In less trammeled times, it epitomized wicked all-night life and commercial carnalities too strong even for some gizzards of the period.
Broadway, which then as now, was the show window, bisected it diagonally, but Sixth Avenue was its actual main street.
That long, wide slit (now called The Avenue of the Americas), scheduled by its property owners to be the future rialto, was lined with brothels and saloons from 14th Street to 40th. The lustier aspects of the old Bowery had moved to Sixth Avenue and its environs, and here were hatched the major crimes of the era. The infamous Haymarket dance hall and flesh-market stood at 30th Street.
This section, containing the worst dives in the city and the best theatres, dining places and hotels, was lush picking.
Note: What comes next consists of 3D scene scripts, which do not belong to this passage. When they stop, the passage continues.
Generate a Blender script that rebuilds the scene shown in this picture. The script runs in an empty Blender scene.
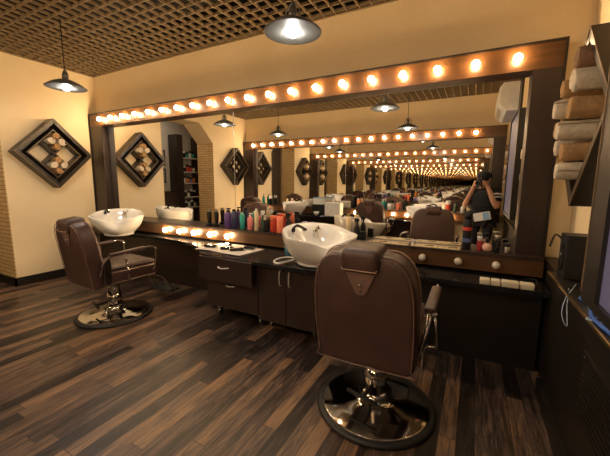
import bpy, bmesh, math, random
from mathutils import Vector, Matrix, Euler
random.seed(7)
PI = math.pi
scene = bpy.context.scene
COL = scene.collection

# ------------------------------------------------------------------ materials
def newmat(name):
    m = bpy.data.materials.new(name); m.use_nodes = True
    nt = m.node_tree; b = nt.nodes['Principled BSDF']
    return m, nt, b
def N(nt, t, **kw):
    n = nt.nodes.new(t)
    for k, v in kw.items():
        if hasattr(n, k): setattr(n, k, v)
        else: n.inputs[k].default_value = v
    return n
def mat(name, col, rough=.5, metal=0, var=.08, scale=12, bump=0, bscale=60, spec=None, coat=0):
    m, nt, b = newmat(name); L = nt.links
    tc = N(nt, 'ShaderNodeTexCoord')
    no = N(nt, 'ShaderNodeTexNoise', Scale=scale, Detail=4.0)
    L.new(tc.outputs['Object'], no.inputs['Vector'])
    r = N(nt, 'ShaderNodeValToRGB')
    c = list(col)
    r.color_ramp.elements[0].position = .3; r.color_ramp.elements[1].position = .7
    r.color_ramp.elements[0].color = [x*(1-var) for x in c]+[1]
    r.color_ramp.elements[1].color = [min(1, x*(1+var)) for x in c]+[1]
    L.new(no.outputs['Fac'], r.inputs['Fac']); L.new(r.outputs['Color'], b.inputs['Base Color'])
    b.inputs['Roughness'].default_value = rough; b.inputs['Metallic'].default_value = metal
    if spec is not None: b.inputs['Specular IOR Level'].default_value = spec
    if coat: b.inputs['Coat Weight'].default_value = coat; b.inputs['Coat Roughness'].default_value = .1
    if bump:
        n2 = N(nt, 'ShaderNodeTexNoise', Scale=bscale, Detail=3.0); L.new(tc.outputs['Object'], n2.inputs['Vector'])
        bp = N(nt, 'ShaderNodeBump', Strength=bump, Distance=.01); L.new(n2.outputs['Fac'], bp.inputs['Height'])
        L.new(bp.outputs['Normal'], b.inputs['Normal'])
    return m
def emat(name, col, s):
    m, nt, b = newmat(name)
    b.inputs['Base Color'].default_value = (.8, .8, .8, 1)
    b.inputs['Emission Color'].default_value = (*col, 1); b.inputs['Emission Strength'].default_value = s
    return m

M = {}
M['plaster'] = None
def plaster():
    m, nt, b = newmat('cream_plaster'); L = nt.links
    tc = N(nt, 'ShaderNodeTexCoord')
    n1 = N(nt, 'ShaderNodeTexNoise', Scale=1.6, Detail=6.0, Roughness=.6)
    n2 = N(nt, 'ShaderNodeTexNoise', Scale=22.0, Detail=4.0)
    for n in (n1, n2): L.new(tc.outputs['Object'], n.inputs['Vector'])
    r = N(nt, 'ShaderNodeValToRGB')
    r.color_ramp.elements[0].position = .3; r.color_ramp.elements[0].color = (.79, .63, .39, 1)
    r.color_ramp.elements[1].position = .7; r.color_ramp.elements[1].color = (.86, .71, .47, 1)
    L.new(n1.outputs['Fac'], r.inputs['Fac']); L.new(r.outputs['Color'], b.inputs['Base Color'])
    b.inputs['Roughness'].default_value = .75
    bp = N(nt, 'ShaderNodeBump', Strength=.25, Distance=.01); L.new(n2.outputs['Fac'], bp.inputs['Height'])
    L.new(bp.outputs['Normal'], b.inputs['Normal'])
    return m
M['plaster'] = plaster()
def brick():
    m, nt, b = newmat('cream_brick'); L = nt.links
    tc = N(nt, 'ShaderNodeTexCoord'); sp = N(nt, 'ShaderNodeSeparateXYZ'); cb = N(nt, 'ShaderNodeCombineXYZ')
    L.new(tc.outputs['Object'], sp.inputs[0]); ad = N(nt, 'ShaderNodeMath', operation='ADD')
    L.new(sp.outputs[0], ad.inputs[0]); L.new(sp.outputs[1], ad.inputs[1])
    L.new(ad.outputs[0], cb.inputs[0]); L.new(sp.outputs[2], cb.inputs[1])
    br = N(nt, 'ShaderNodeTexBrick', Scale=1.0)
    br.inputs['Brick Width'].default_value = .22; br.inputs['Row Height'].default_value = .05
    br.inputs['Mortar Size'].default_value = .005
    br.inputs['Color1'].default_value = (.62, .42, .19, 1); br.inputs['Color2'].default_value = (.70, .50, .25, 1)
    br.inputs['Mortar'].default_value = (.33, .21, .09, 1)
    L.new(cb.outputs[0], br.inputs['Vector']); L.new(br.outputs['Color'], b.inputs['Base Color'])
    bp = N(nt, 'ShaderNodeBump', Strength=.6, Distance=.01, invert=True); L.new(br.outputs['Fac'], bp.inputs['Height'])
    L.new(bp.outputs['Normal'], b.inputs['Normal']); b.inputs['Roughness'].default_value = .8
    return m
M['brick'] = brick()
def floormat():
    m, nt, b = newmat('plank_floor'); L = nt.links
    tc = N(nt, 'ShaderNodeTexCoord'); sp = N(nt, 'ShaderNodeSeparateXYZ'); L.new(tc.outputs['Object'], sp.inputs[0])
    def math_(op, a, bb=None):
        n = N(nt, 'ShaderNodeMath', operation=op)
        for i, v in enumerate((a, bb)):
            if v is None: continue
            if isinstance(v, (int, float)): n.inputs[i].default_value = v
            else: L.new(v, n.inputs[i])
        return n.outputs[0]
    xs = math_('DIVIDE', sp.outputs[0], .085)
    ix = math_('FLOOR', xs)
    w1 = N(nt, 'ShaderNodeTexWhiteNoise', noise_dimensions='1D'); L.new(ix, w1.inputs['W'])
    ys = math_('ADD', math_('DIVIDE', sp.outputs[1], .9), math_('MULTIPLY', w1.outputs['Value'], 7.0))
    iy = math_('FLOOR', ys)
    w2 = N(nt, 'ShaderNodeTexWhiteNoise', noise_dimensions='2D')
    c2 = N(nt, 'ShaderNodeCombineXYZ'); L.new(ix, c2.inputs[0]); L.new(iy, c2.inputs[1]); L.new(c2.outputs[0], w2.inputs['Vector'])
    # grain, stretched along y, shifted for each plank
    c3 = N(nt, 'ShaderNodeCombineXYZ')
    L.new(math_('ADD', math_('MULTIPLY', sp.outputs[0], 26.0), math_('MULTIPLY', w2.outputs['Value'], 60.0)), c3.inputs[0])
    L.new(math_('MULTIPLY', sp.outputs[1], 3.0), c3.inputs[1]); L.new(math_('MULTIPLY', w2.outputs['Value'], 30.0), c3.inputs[2])
    g = N(nt, 'ShaderNodeTexNoise', Scale=1.3, Detail=7.0, Roughness=.65, Distortion=.8); L.new(c3.outputs[0], g.inputs['Vector'])
    c4 = N(nt, 'ShaderNodeCombineXYZ')
    L.new(math_('ADD', math_('MULTIPLY', sp.outputs[0], 150.0), math_('MULTIPLY', w2.outputs['Value'], 90.0)), c4.inputs[0])
    L.new(math_('MULTIPLY', sp.outputs[1], 5.0), c4.inputs[1]); L.new(w2.outputs['Value'], c4.inputs[2])
    g2 = N(nt, 'ShaderNodeTexNoise', Scale=1.0, Detail=4.0, Roughness=.7); L.new(c4.outputs[0], g2.inputs['Vector'])
    fac = math_('ADD', math_('ADD', math_('MULTIPLY', w2.outputs['Value'], .34), math_('MULTIPLY', g.outputs['Fac'], .75)), math_('MULTIPLY', g2.outputs['Fac'], .52))
    fac = math_('ADD', math_('MULTIPLY', math_('SUBTRACT', fac, .80), 1.35), .49)
    r = N(nt, 'ShaderNodeValToRGB'); cr = r.color_ramp
    cr.elements[0].position = .26; cr.elements[0].color = (.012, .008, .007, 1)
    cr.elements[1].position = .84; cr.elements[1].color = (.30, .165, .085, 1)
    for p, c in ((.40, (.036, .024, .020, 1)), (.50, (.078, .050, .040, 1)), (.58, (.115, .074, .055, 1)), (.70, (.20, .12, .070, 1))):
        e = cr.elements.new(p); e.color = c
    L.new(fac, r.inputs['Fac'])
    # dark gaps
    fx = math_('FRACT', xs); fy = math_('FRACT', ys)
    gx = math_('LESS_THAN', fx, .035); gy = math_('LESS_THAN', fy, .004)
    gap = math_('MAXIMUM', gx, gy)
    mx = N(nt, 'ShaderNodeMixRGB'); mx.inputs[2].default_value = (.015, .009, .007, 1)
    L.new(math_('MULTIPLY', gap, .9), mx.inputs[0]); L.new(r.outputs['Color'], mx.inputs[1]); L.new(mx.outputs[0], b.inputs['Base Color'])
    rr = N(nt, 'ShaderNodeMapRange'); rr.inputs['To Min'].default_value = .28; rr.inputs['To Max'].default_value = .5
    L.new(g.outputs['Fac'], rr.inputs['Value']); L.new(rr.outputs[0], b.inputs['Roughness'])
    bp = N(nt, 'ShaderNodeBump', Strength=.15, Distance=.005); L.new(fac, bp.inputs['Height']); L.new(bp.outputs['Normal'], b.inputs['Normal'])
    return m
M['floor'] = floormat()
def woodmat(name, c1, c2, rough=.35, axis=0):
    m, nt, b = newmat(name); L = nt.links
    tc = N(nt, 'ShaderNodeTexCoord'); mp = N(nt, 'ShaderNodeMapping')
    s = [14, 14, 14]; s[axis] = 1.2; mp.inputs['Scale'].default_value = s
    n = N(nt, 'ShaderNodeTexNoise', Scale=1.6, Detail=6.0, Distortion=.6)
    L.new(tc.outputs['Object'], mp.inputs[0]); L.new(mp.outputs[0], n.inputs['Vector'])
    r = N(nt, 'ShaderNodeValToRGB'); r.color_ramp.elements[0].position = .3; r.color_ramp.elements[1].position = .7
    r.color_ramp.elements[0].color = (*c1, 1); r.color_ramp.elements[1].color = (*c2, 1)
    L.new(n.outputs['Fac'], r.inputs['Fac']); L.new(r.outputs['Color'], b.inputs['Base Color'])
    b.inputs['Roughness'].default_value = rough
    return m
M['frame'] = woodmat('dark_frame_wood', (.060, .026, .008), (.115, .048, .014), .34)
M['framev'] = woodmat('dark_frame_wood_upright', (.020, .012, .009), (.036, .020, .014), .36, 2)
M['cabinet'] = woodmat('espresso_laminate', (.024, .014, .011), (.036, .021, .016), .32)
M['shelfwood'] = woodmat('black_brown_shelf', (.012, .008, .006), (.022, .014, .010), .35, 1)
M['shelfedge'] = mat('shelf_edge', (.16, .10, .055), .45)
M['darkcab'] = woodmat('near_black_laminate', (.008, .006, .005), (.013, .009, .007), .42)
M['top'] = mat('black_countertop', (.012, .012, .013), .12, var=.3, scale=40)
M['base'] = mat('black_baseboard', (.012, .010, .009), .4)
M['mirror'] = None
m, nt, b = newmat('mirror_glass'); b.inputs['Base Color'].default_value = (.90, .89, .86, 1); b.inputs['Metallic'].default_value = 1; b.inputs['Roughness'].default_value = 0.0
M['mirror'] = m
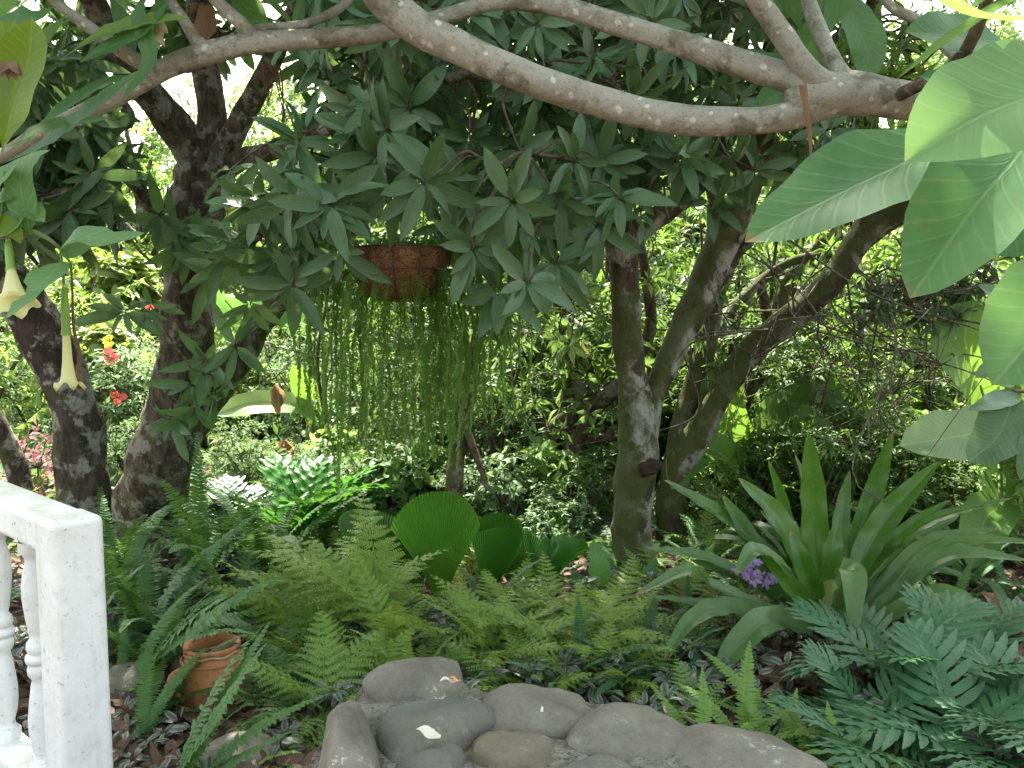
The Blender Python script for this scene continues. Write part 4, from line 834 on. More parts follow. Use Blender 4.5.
def lacy(L, Wd, bend, seed, mat, npin=14, npul=14, tri=.85):
    g = np.random.default_rng(seed); mb = MB(); P = curve(L, bend, 40, 1.25, g.normal(0, .07)); T, X, Z = frames(P); X = nz(np.cross(T, (0, 0, 1))); Z = np.cross(X, T)
    tube(mb, P[::3], np.linspace(.003, .001, len(P[::3])), 5, step=1, rnd=1, cap=False)
    ts = .22 + .76 * np.linspace(0, 1, npin) ** .9
    for t in ts:
        q = at_(P, t); tt = nz(at_(T, t)); xx = nz(at_(X, t)); zz = nz(at_(Z, t)); f = (t - .22) / .78
        pl_ = Wd * .5 * max(.05, (1 - f) ** tri) * (.72 + .28 * min(1, f * 5)) * g.uniform(.9, 1.05)
        for s in (1, -1):
            a = R(22 + 20 * f + g.normal(0, 4)); D = nz(xx * s * math.cos(a) + tt * math.sin(a) + zz * g.normal(.08, .08))
            m = max(3, int(npul * (pl_ / (Wd * .5)) ** .6 + 1)); u = np.linspace(.08, .97, m)
            cur = q + D * (u * pl_)[:, None] - zz * (.22 * pl_ * u ** 2)[:, None]; Q_ = nz(np.cross(zz, D)); 
            pu = min(L * .78 / npin * .62, pl_ * .5) * np.clip(1.12 - u, .15, 1) ** .7
            leaves(mb, q[None], D, zz, pl_, .004, T_PIN2, .22, .5)
            for s2 in (1, -1):
                dd = nz(Q_ * s2 + D * .55 + g.normal(0, .08, (m, 3)))
                leaves(mb, cur, dd, zz + g.normal(0, .15, (m, 3)), pu, np.full(m, pl_ / m * .78), T_PIN2, .2, .3 + .6 * g.random(m))
    return mb.mesh('frond', mat)
def lobed(L, Wd, bend, seed, mat, nl=9, wl=.34, tipk=1.0, stalk=.2):
    g = np.random.default_rng(seed); mb = MB(); P = curve(L, bend, 40, 1.3, g.normal(0, .06)); T, X, Z = frames(P); X = nz(np.cross(T, (0, 0, 1))); Z = np.cross(X, T)
    tube(mb, P[::3], np.linspace(.004, .0015, len(P[::3])), 6, step=1, rnd=1, cap=False)
    ribbon(mb, P[int(stalk * 39):], Wd * .14, (0, 0, 1), lambda t: np.clip(t * 5, .05, 1) * np.clip((1.05 - t) * 5, .1, 1), 5, .25, .03, rnd=.5)
    ts = stalk + .03 + (.97 - stalk) * np.linspace(0, 1, nl + 1)[:-1]; sp = L * (1 - stalk) / nl
    for t in ts:
        f = (t - stalk) / (1 - stalk)
        for s in (1, -1):
            t2 = min(.985, t + (.25 / nl if s > 0 else 0)); q = at_(P, t2); tt = nz(at_(T, t2)); xx = nz(at_(X, t2)); zz = nz(at_(Z, t2))
            ln = Wd * .5 * (np.sin(np.pi * (f * .80 + .18)) ** .7) * g.uniform(.88, 1.08); a = R(14 + 40 * f + g.normal(0, 4))
            d0 = nz(xx * s * math.cos(a) + tt * math.sin(a)); cv = g.normal(.08, .05)
            pts = [q + d0 * ln * u + tt * (ln * .25 * u ** 2) + zz * (ln * (.14 * u - (.12 + cv) * u * u)) for u in (0, .3, .6, .85, 1)]
            ribbon(mb, pts, sp * (.42 + wl), zz, lambda u: np.clip(.85 + u * .3, 0, 1) * np.clip((1 - u) / .5, 0, 1) ** .6, 5, .15, .02, .22, rnd=.3 + .5 * g.random(), seed=g.random() * 6)
    ribbon(mb, [at_(P, .93), at_(P, .97), at_(P, 1.0) + nz(T[-1]) * sp * 1.2], sp * 1.1, (0, 0, 1), lambda u: np.clip((1 - u) / .7, 0, 1) ** .8, 5, .2, .03, rnd=.5)
    return mb.mesh('frond', mat)
FR = {'sword': [sword(.80, .125, b, s, M['sword']) for b, s in ((.9, 1), (1.4, 2), (.5, 3))],
      'sword_up': [sword(.6, .10, b, s, M['sword'], 34) for b, s in ((.25, 4), (.6, 5))],
      'dark': [sword(.55, .10, b, s, M['darkfern'], 30) for b, s in ((.8, 14), (1.3, 15))],
      'lime': [sword(.36, .075, b, s, M['limefern'], 24, .3) for b, s in ((.5, 6), (.9, 7), (1.2, 8))],
      'lace': [lacy(.80, .40, b, s, M['lace']) for b, s in ((.7, 21), (1.1, 22), (1.4, 23))],
      'lace_s': [lacy(.52, .34, b, s, M['lace'], 12, 11) for b, s in ((.6, 24), (1.0, 25))],
      'lace_lime': [lacy(.44, .29, b, s, M['limefern'], 12, 11) for b, s in ((.6, 26), (1.1, 27))],
      'shield': [lacy(.62, .42, b, s, M['sword'], 12, 11, .7) for b, s in ((.9, 31), (1.3, 32))],
      'blue': [lobed(.60, .42, b, s, M['blue'], 9, .32) for b, s in ((.7, 41), (1.1, 42), (1.4, 43))],
      'lobed': [lobed(.66, .48, b, s, M['lobed'], 7, .42) for b, s in ((.6, 51), (1.0, 52))],
      'gloss': [lobed(.60, .36, b, s, M['lobed_gloss'], 8, .35) for b, s in ((.7, 53), (1.1, 54))]}
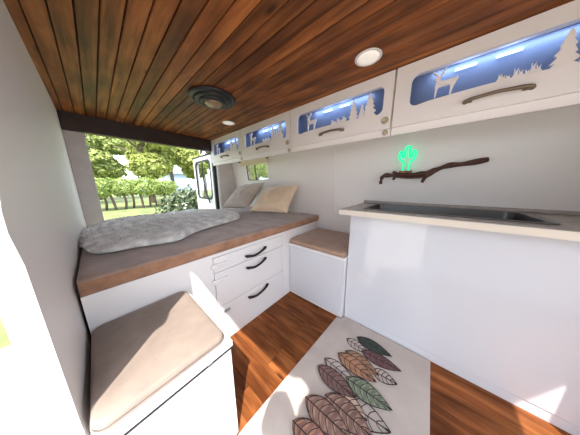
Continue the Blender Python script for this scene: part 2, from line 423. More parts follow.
# fleece throw: lumpy folded layer
out = [(.12, 1.24), (.29, 1.19), (.46, 1.32), (.68, 1.40), (.90, 1.47), (1.02, 1.62), (1.06, 1.84), (1.02, 2.08), (.89, 2.32), (.62, 2.34), (.40, 2.26), (.10, 2.24), (-.08, 2.05), (-.10, 1.65), (-.05, 1.30)]
def smooth_loop(pts, n):
    c = [Vector((p[0], p[1], 0)) for p in pts]; m_ = len(c); o = []
    for i in range(m_):
        p0, p1, p2, p3 = c[i-1], c[i], c[(i+1) % m_], c[(i+2) % m_]
        for k in range(n):
            t = k/n; o.append(.5*((2*p1)+(p2-p0)*t+(2*p0-5*p1+4*p2-p3)*t*t+(-p0+3*p1-3*p2+p3)*t**3))
    return o
lp = smooth_loop(out, 8); cc = sum(lp, Vector())/len(lp)
bm = bmesh.new(); rings = []
prof = [(1.0, .0), (1.012, .02), (.985, .05), (.95, .066), (.90, .072), (.82, .07), (.72, .066), (.6, .064), (.48, .062), (.36, .062), (.24, .064), (.12, .064), (.04, .064)]
for s, h in prof:
    ring = []
    for v in lp:
        p = cc + (v - cc)*s; q = Vector((p.x, p.y, 0))
        hh = h
        if h > 0:
            hh *= .62; hh *= 1 + .45*noise.noise(q*3.5) + .25*noise.noise(q*9) + .22*noise.noise(q*28)
            p = p + Vector((noise.noise(q*14 + Vector((5, 0, 0))), noise.noise(q*14 + Vector((0, 9, 0))), 0))*.012
        ring.append(bm.verts.new((p.x, p.y, mz1 + .011 + hh)))
    rings.append(ring)
n = len(lp)
for a, b_ in zip(rings, rings[1:]):
    for k in range(n):
        bm.faces.new((a[k], a[(k+1) % n], b_[(k+1) % n], b_[k])).smooth = True
bm.faces.new(rings[-1]); bm.faces.new(rings[0][::-1])
surf = [f_ for f_ in bm.faces if len(f_.verts) == 4]
bm.normal_update()
tufts = []
for f_ in surf:
    a_ = f_.calc_area()
    for _ in range(max(1, int(a_*9000))):
        w_ = [random.random() for _ in f_.verts]; sw = sum(w_)
        p = sum((v.co*w_[i]/sw for i, v in enumerate(f_.verts)), Vector()); tufts.append((p, f_.normal.copy()))
for p, nrm in tufts:
    if nrm.z < -.1: continue
    t = Vector((random.uniform(-1, 1), random.uniform(-1, 1), random.uniform(-.2, .5))); s = t.cross(nrm)
    if s.length < 1e-3: continue
    s = s.normalized()*random.uniform(.002, .004); tip = p + nrm*random.uniform(.003, .007) + t*.010
    bm.faces.new([bm.verts.new(q) for q in (p - s, p + s, tip)])
th = obj('fleece_throw', bm, 'fluff', fix=False)
tag(th, 'fluffy grey fleece throw spread over the left of the mattress', 'blanket')

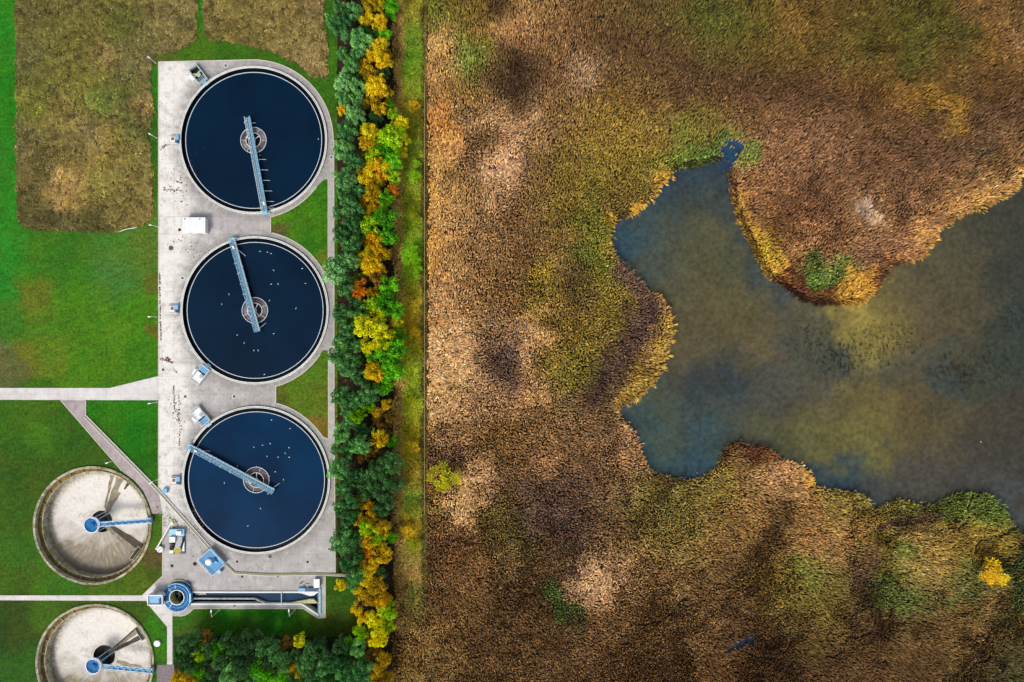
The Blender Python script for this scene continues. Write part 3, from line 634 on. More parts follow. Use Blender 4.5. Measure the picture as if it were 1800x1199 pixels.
# stands of different height and age: clumps, long wind-combed bands, a few thin wet channels
u_ = px*.77-py*.64+(vnoise(px, py, 60, 71)-.5)*90; v_ = px*.64+py*.77+(vnoise(px, py, 60, 72)-.5)*90
band = vnoise(u_*.18, v_, 6, 73)*.6+vnoise(u_*.3, v_*1.4, 5, 74)*.4
clump = vnoise(px, py, 7, 75)*.5+vnoise(px, py, 3.5, 76)*.5
C = C*(.64+.46*band+.26*clump)[:, None]
chan = np.abs(vnoise(px, py, 75, 79)-.5)
wet = (chan < .008)
lod = np.clip((lum-.12)/.16, 0, 1)                       # pale = dead, lodged straw
big = vnoise(px, py, 90, 8)*3.4-1.7
ang = R(48)+big*.55+(vnoise(px, py, 22, 9)-.5)*1.6+lod*(vnoise(px, py, 14, 10)-.5)*2.4
# near open water the reeds bend outwards over it
g = 3.0
ex = (sdist(px+g, py, POND)-sdist(px-g, py, POND)); ey = -(sdist(px, py+g, POND)-sdist(px, py-g, POND))
near = np.clip(1+sd/22, 0, 1)
ea = np.arctan2(ey, ex)
vx = np.cos(ang)*(1-near)+np.cos(ea)*near*1.2; vy = np.sin(ang)*(1-near)+np.sin(ea)*near*1.2
ang = np.arctan2(vy, vx)
hgt = .6+.8*vnoise(px, py, 30, 12)+.9*(vnoise(px, py, 7, 75)-.3)-lod*.55
hgt = np.clip(np.where(wet, .25, hgt), .2, 2.2)
width = .135+.03*lod+.03*vnoise(px, py, 14, 13)
leng = (.78+.95*lod)*(.75+.55*vnoise(px, py, 18, 15))
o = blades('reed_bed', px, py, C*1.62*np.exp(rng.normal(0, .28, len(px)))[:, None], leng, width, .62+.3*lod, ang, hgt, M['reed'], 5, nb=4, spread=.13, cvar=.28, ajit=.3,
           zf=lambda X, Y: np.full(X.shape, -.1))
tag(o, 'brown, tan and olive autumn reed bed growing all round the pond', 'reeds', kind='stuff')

# verge between tree belt and ditch
n = 42000
px = rng.uniform(684, 750, n); py = rng.uniform(-60, 1290, n)
k = (px > 684+12*vnoise(px, py, 30, 4)) & (np.abs(px-744.0) > 1.3) & (py < 1000+rng.random(n)*110+vnoise(px, py, 12, 19)*30); px, py = px[k], py[k]
C = verge_col(px, py)*np.exp(rng.normal(0, .34, len(px)))[:, None]
ang = (vnoise(px, py, 20, 14)-.5)*6+1.2
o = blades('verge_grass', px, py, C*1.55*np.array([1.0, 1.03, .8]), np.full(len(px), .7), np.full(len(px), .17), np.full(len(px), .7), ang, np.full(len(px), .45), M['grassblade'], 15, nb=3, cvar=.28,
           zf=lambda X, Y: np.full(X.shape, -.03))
tag(o, 'rough green and straw-coloured grass track between the tree belt and the ditch', 'grass', kind='stuff')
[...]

According to the historians it got its name when Police Captain Alexander Williams was put in command of the precinct.
"I been transferred," he is reported to have said. "I never had nothin' but chuck steak. Now I'm gonna get some tenderloin."
The irresistible upward movement that characterizes New York carried the old Tenderloin above 42nd Street, and for many years there was more gambling, vice and felony in the streets between Fifth and Eighth Avenues, in the 40's and 50's, than in any comparable area in the world.
This came to an end—suddenly—after 1912, following the notorious Becker-Rosenthal case, when Police Lieutenant Charles Becker was executed in Sing Sing for complicity in the murder of Herman Rosenthal, a big-time gambler who squealed to District Attorney Whitman about the tie-up between police and the crime syndicate.
Madison Square Garden, where you see the fights, circus and hockey games, is nowhere near Madison Square and is not a garden.